Everything I Consume: Fright
I'd forgotten how much I enjoyed reading Cornell Woolrich. He's just so creepy. All his novels and stories seem to involve questions of sanity and what really happened. Characters are always trapped with no way out. Often main characters are suspected of a crime and they're pretty sure they didn't do it but not totally. And the books end with a cruelly ironic twist that could put The Twilight Zone to shame. In The Bride Wore Black the main characters husband is killed on their wedding day. She spends years chasing down the men she believes responsible for his death only to find out at the end it was an accident and she's been killing the wrong people. That's cold and I think you have to be pretty cold to write something like that.
Woolrich's writing could be a little stiff and over-the-top with the plot proceeding proceeding at a glacial pace. I admit I was getting a little tired of Fright as it reached it's climax. Sometimes he seems like he's padding and it seems a little weird out of context but on the whole his books are very suspenseful. For example:
Death of a chocolate bar. Death and burial of a chocolate bar. Death of a man? What was the difference? Death was death, always death.Woolrich's books inspired some great movies like Rear Window, Phantom Lady and The Leopard Man.

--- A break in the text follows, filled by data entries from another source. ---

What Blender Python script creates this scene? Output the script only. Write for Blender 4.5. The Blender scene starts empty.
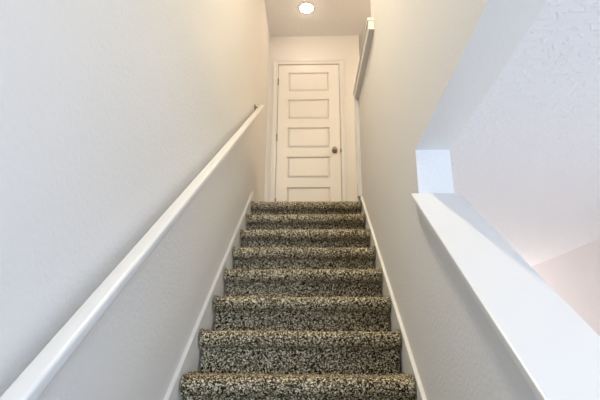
import bpy, bmesh, math
import numpy as np
from mathutils import Matrix, Vector
C = bpy.context.scene.collection
SC = bpy.context.scene
rng = np.random.default_rng(7)

# ------------------------------------------------------------------ measures
T, R = .254, .19                       # tread and riser
Y9 = 1.989                             # nosing of the ninth step
XL, XR = -.538, .392                   # carpet sides
WL, WR, WRO = -.562, .415, .555        # left wall, right wall (stair side, room side)
YB = 4.92                              # wall behind the landing
ZF, ZL, ZC2, ZC = 3.04, 2.74, 2.60, 5.60
XROOM = 2.41
def nose(y): return 9*R + (y - Y9)*R/T

# ------------------------------------------------------------------ materials
def mat(name, col, rough=.5, metal=0, bump=None, spec=.5):
    m = bpy.data.materials.new(name); m.use_nodes = True
    nt = m.node_tree; b = nt.nodes['Principled BSDF']
    b.inputs['Base Color'].default_value = (*col, 1); b.inputs['Roughness'].default_value = rough
    b.inputs['Metallic'].default_value = metal; b.inputs['Specular IOR Level'].default_value = spec
    tc = nt.nodes.new('ShaderNodeTexCoord')
    n = nt.nodes.new('ShaderNodeTexNoise'); n.inputs['Scale'].default_value = bump[0] if bump else 40
    n.inputs['Detail'].default_value = 3
    nt.links.new(tc.outputs['Object'], n.inputs['Vector'])
    bp = nt.nodes.new('ShaderNodeBump'); bp.inputs['Strength'].default_value = bump[1] if bump else .03
    bp.inputs['Distance'].default_value = bump[2] if bump else .001
    if bump and len(bump) > 3:          # knocked-down drywall texture
        r = nt.nodes.new('ShaderNodeValToRGB'); r.color_ramp.elements[0].position = .5; r.color_ramp.elements[1].position = .6
        nt.links.new(n.outputs['Fac'], r.inputs['Fac']); nt.links.new(r.outputs['Color'], bp.inputs['Height'])
    else:
        nt.links.new(n.outputs['Fac'], bp.inputs['Height'])
    nt.links.new(bp.outputs['Normal'], b.inputs['Normal'])
    return m
M_WALL = mat('wall_paint', (.81, .80, .785), .75, bump=(70, .35, .004))
M_ROOM = mat('room_paint', (.80, .745, .72), .8, bump=(70, .3, .004))
M_CEIL = mat('ceiling_paint', (.83, .825, .83), .85, bump=(38, .5, .004, 1))
M_TRIM = mat('trim_gloss', (.76, .755, .745), .32)
M_SKIRT = mat('skirting_gloss', (.88, .87, .84), .35)
M_DOOR = mat('door_paint', (.86, .845, .82), .38)
M_NICK = mat('satin_nickel', (.30, .27, .22), .28, 1)
M_DARK = mat('dark_metal', (.10, .09, .075), .4, .8)
M_FLOOR = mat('floor_boards', (.62, .59, .55), .5, bump=(20, .1, .002))

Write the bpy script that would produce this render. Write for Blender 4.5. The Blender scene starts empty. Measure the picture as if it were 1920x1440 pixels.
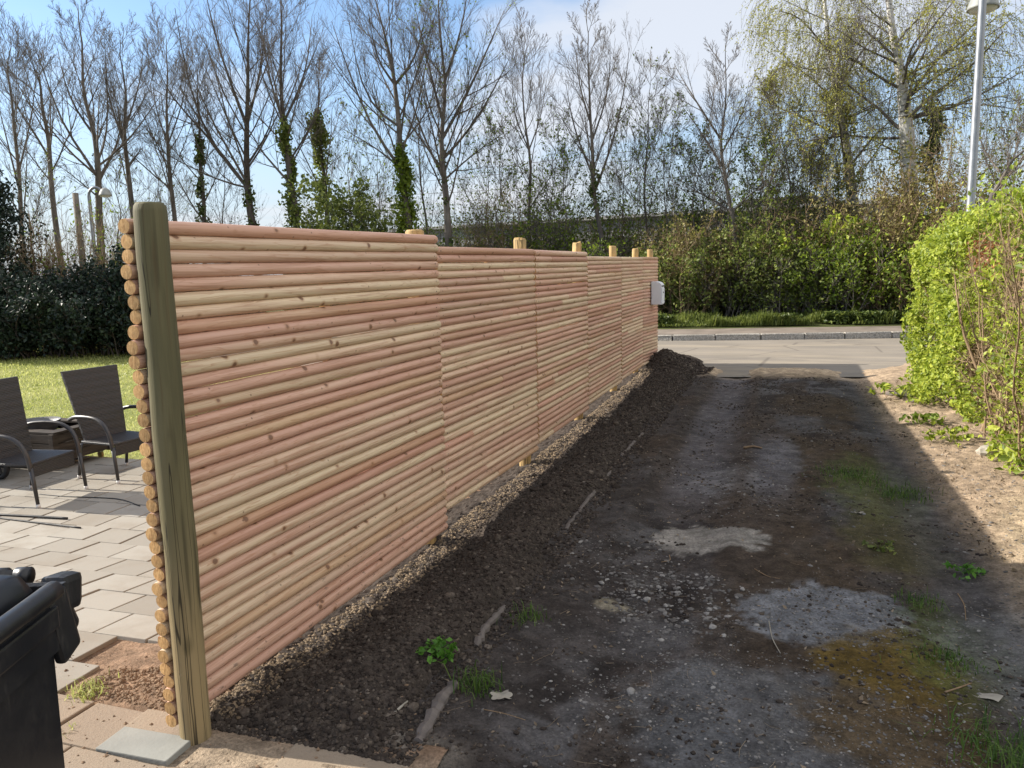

Anyway, back to Fright. It's about a man who sleeps with woman who then blackmails him. She keeps coming back for more until on his wedding day, he's taken all he can take and kills her. But things don't get any better as his fear of getting caught takes over and destroys his life. I liked it and recommend it but it's not as good as the best Woolrich like Black Alibi, Black Path of Fear and Deadline at Dawn. The main character just gets worse and worse and it pained me to read about how awful he made the life of his wife.